[start of Dataset section]

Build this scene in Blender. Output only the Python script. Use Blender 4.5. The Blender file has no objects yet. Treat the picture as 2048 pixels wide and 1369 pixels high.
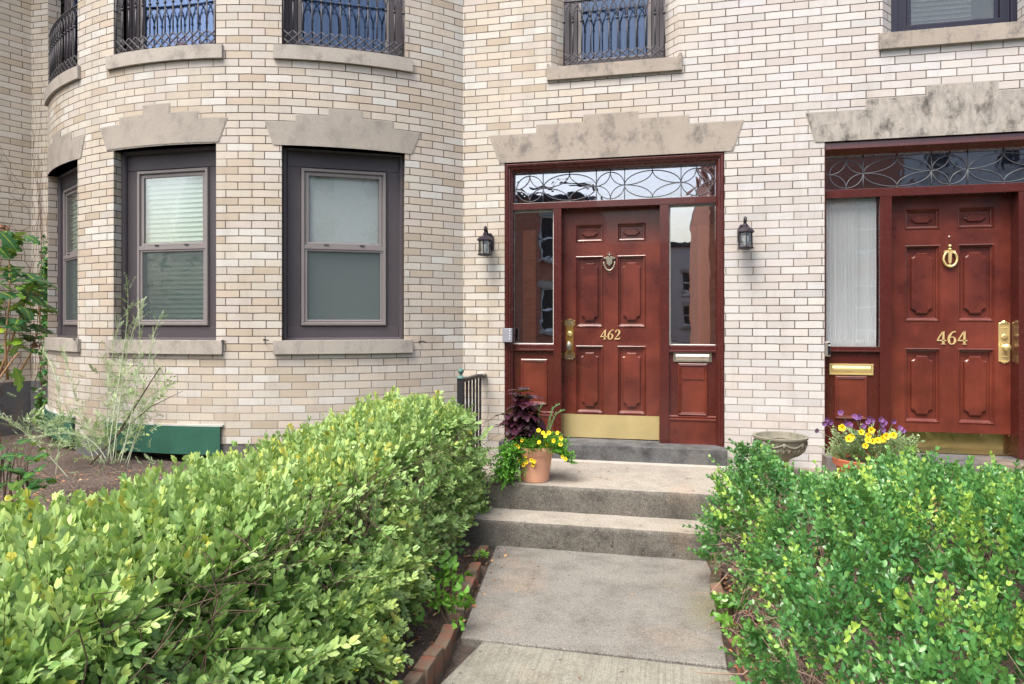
import bpy, math, random
import numpy as np
from mathutils import Vector, Matrix
R = math.radians
rng = np.random.default_rng(11); random.seed(11)
# ---------------------------------------------------------------- camera model
FL, CX, HY = 1370.0, 1024.0, 646.0
AL = R(12.8); SA, CA = math.sin(AL), math.cos(AL)
D, E = 6.08, 1.565          # camera distance to facade plane (y=0), eye height
BR = 3.067; BC = (-4.165, 2.012)   # bay centre / radius
def P(px, py, Y=0.0):
    u = (px-CX)/FL; t = (Y+D)/(CA+u*SA)
    return (t*(-SA+u*CA), E-(py-HY)*t/FL)
def PX(px, Y=0.0): return P(px, 646, Y)[0]
def PZ(px, py, Y=0.0): return P(px, py, Y)[1]
def G(px, py, z=0.0):       # point on a horizontal plane
    t = (E-z)*FL/(py-HY); u = (px-CX)/FL
    return (t*(-SA+u*CA), t*(CA+u*SA)-D)
def W3(px, py, t):          # point at depth t
    u = (px-CX)/FL
    return Vector((t*(-SA+u*CA), t*(CA+u*SA)-D, E-(py-HY)*t/FL))
def Pb(px, py, rad=BR):
    u = (px-CX)/FL; dx, dy = -SA+u*CA, CA+u*SA
    ox, oy = -BC[0], -D-BC[1]
    a = dx*dx+dy*dy; b = ox*dx+oy*dy; c = ox*ox+oy*oy-rad*rad
    disc = max(0, b*b-a*c); t = (-b-math.sqrt(disc))/a
    x, y = ox+t*dx, oy+t*dy
    return (math.atan2(x, -y), E-(py-HY)*t/FL)
def bay(th, z, r=BR): return (BC[0]+r*math.sin(th), BC[1]-r*math.cos(th), z)

# ---------------------------------------------------------------- objects
COL = bpy.context.scene.collection
def empty(name, loc=(0, 0, 0)):
    o = bpy.data.objects.new(name, None); o.location = loc; COL.objects.link(o); return o
def tag(o, label=None, cat=None, group=None, kind=None):
    if label: o['label'] = label
    if cat: o['category'] = cat
    if group: o['group'] = group
    if kind: o['kind'] = kind
    return o
class MB:
    def __init__(s, M=None): s.V = []; s.F = []; s.U = []; s.M = M; s.hasuv = False
    def p(s, q):
        q = Vector(q)
        if s.M is not None: q = s.M @ q
        s.V.append(tuple(q)); return len(s.V)-1
    def f(s, idx, uv=None):
        s.F.append(tuple(idx)); s.U.append(uv)
        if uv: s.hasuv = True
    def face(s, pts, uv=None): s.f([s.p(q) for q in pts], uv)
    def box(s, x0, x1, y0, y1, z0, z1):
        i = [s.p(q) for q in ((x0,y0,z0),(x1,y0,z0),(x1,y1,z0),(x0,y1,z0),(x0,y0,z1),(x1,y0,z1),(x1,y1,z1),(x0,y1,z1))]
        for q in ((0,3,2,1),(4,5,6,7),(0,1,5,4),(1,2,6,5),(2,3,7,6),(3,0,4,7)): s.f([i[k] for k in q])
    def loft(s, rings, closed=True, cap0=False, cap1=False):
        ids = [[s.p(q) for q in r] for r in rings]; n = len(ids[0])
        for a, b in zip(ids, ids[1:]):
            for k in range(n if closed else n-1):
                s.f([a[k], a[(k+1) % n], b[(k+1) % n], b[k]])
        if cap0: s.f(list(reversed(ids[0])))
        if cap1: s.f(ids[-1])
    def rects(s, x0, x1, z0, z1, prof, cap=True):   # nested rectangles; prof = (inset, y)
        s.loft([[(x0+i,y,z0+i),(x1-i,y,z0+i),(x1-i,y,z1-i),(x0+i,y,z1-i)] for i, y in prof], cap1=cap)
    def prism(s, poly, y0, y1, bev=0.0):             # poly in (x,z); front y0
        if bev:
            cx = sum(q[0] for q in poly)/len(poly); cz = sum(q[1] for q in poly)/len(poly)
            def sh(b):
                out = []
                for x, z in poly:
                    d = math.hypot(x-cx, z-cz) or 1
                    out.append((x-(x-cx)/d*b, z-(z-cz)/d*b))
                return out
            s.loft([[(x,y1,z) for x, z in poly], [(x,y0+bev*.8,z) for x, z in poly], [(x,y0,z) for x, z in sh(bev)]], cap0=True, cap1=True)
        else:
            s.loft([[(x,y1,z) for x, z in poly], [(x,y0,z) for x, z in poly]], cap0=True, cap1=True)
    def tube(s, pts, r, n=6, cap=True):
        pts = [Vector(q) for q in pts]; m = len(pts)
        rr = r if hasattr(r, '__len__') else [r]*m
        rings = []; up = Vector((0, 0, 1)); prev = None
        for k in range(m):
            d = (pts[min(k+1, m-1)]-pts[max(k-1, 0)])
            if d.length < 1e-9: d = Vector((0, 0, 1))
            d.normalize()
            a = prev if prev is not None else (Vector((1, 0, 0)) if abs(d.z) > .9 else up)
            a = a - d*a.dot(d)
            if a.length < 1e-4: a = Vector((0, 1, 0)) - d*d.y
            a.normalize(); prev = a; b = d.cross(a)
            rings.append([pts[k]+(a*math.cos(2*math.pi*j/n)+b*math.sin(2*math.pi*j/n))*rr[k] for j in range(n)])
        s.loft(rings, cap0=cap, cap1=cap)
    def lathe(s, prof, c=(0, 0, 0), n=32, ph=0.0, wob=None):
        rings = [[(c[0]+r*math.cos(ph+2*math.pi*j/n), c[1]+r*math.sin(ph+2*math.pi*j/n), c[2]+z) for j in range(n)] for r, z in prof]
        s.loft(rings, cap0=True, cap1=True)
    def ball(s, c, r, n=12, sq=(1, 1, 1)):
        s.loft([[(c[0]+sq[0]*r*math.sin(a)*math.cos(2*math.pi*j/n), c[1]+sq[1]*r*math.sin(a)*math.sin(2*math.pi*j/n), c[2]-sq[2]*r*math.cos(a)) for j in range(n)]
                for a in [math.pi*(k+.02)/8.04 for k in range(9)]], cap0=True, cap1=True)
    def build(s, name, mat, parent=None, smooth=False, bevel=0):
        me = bpy.data.meshes.new(name); me.from_pydata(s.V, [], s.F); me.update()
        if s.hasuv:
            L = me.uv_layers.new(name='UVMap'); k = 0
            for fi, f in enumerate(s.F):
                u = s.U[fi]
                for j in range(len(f)):
                    L.data[k].uv = u[j] if u else (0, 0); k += 1
        me.materials.append(mat)
        if smooth is not False:
            me.polygons.foreach_set('use_smooth', [True]*len(me.polygons))
            if smooth is not True: me.set_sharp_from_angle(angle=R(smooth))
        o = bpy.data.objects.new(name, me); COL.objects.link(o)
        if parent is not None:
            o.parent = parent
            if any(parent_loc(parent)): o.location = -Vector(parent_loc(parent))
        if bevel:
            m = o.modifiers.new('Bevel', 'BEVEL'); m.width = bevel; m.segments = 2; m.limit_method = 'ANGLE'; m.angle_limit = R(40)
        return o
def parent_loc(p):
    v = Vector((0, 0, 0))
    while p is not None: v += p.location; p = p.parent
    return v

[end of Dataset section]

> _Task to carry out_:
Look through the data above. Copy every line with the string "objects" in it.

> _Written solution_:
Build this scene in Blender. Output only the Python script. Use Blender 4.5. The Blender file has no objects yet. Treat the picture as 2048 pixels wide and 1369 pixels high.
# ---------------------------------------------------------------- objects
    o = bpy.data.objects.new(name, None); o.location = loc; COL.objects.link(o); return o
        o = bpy.data.objects.new(name, me); COL.objects.link(o)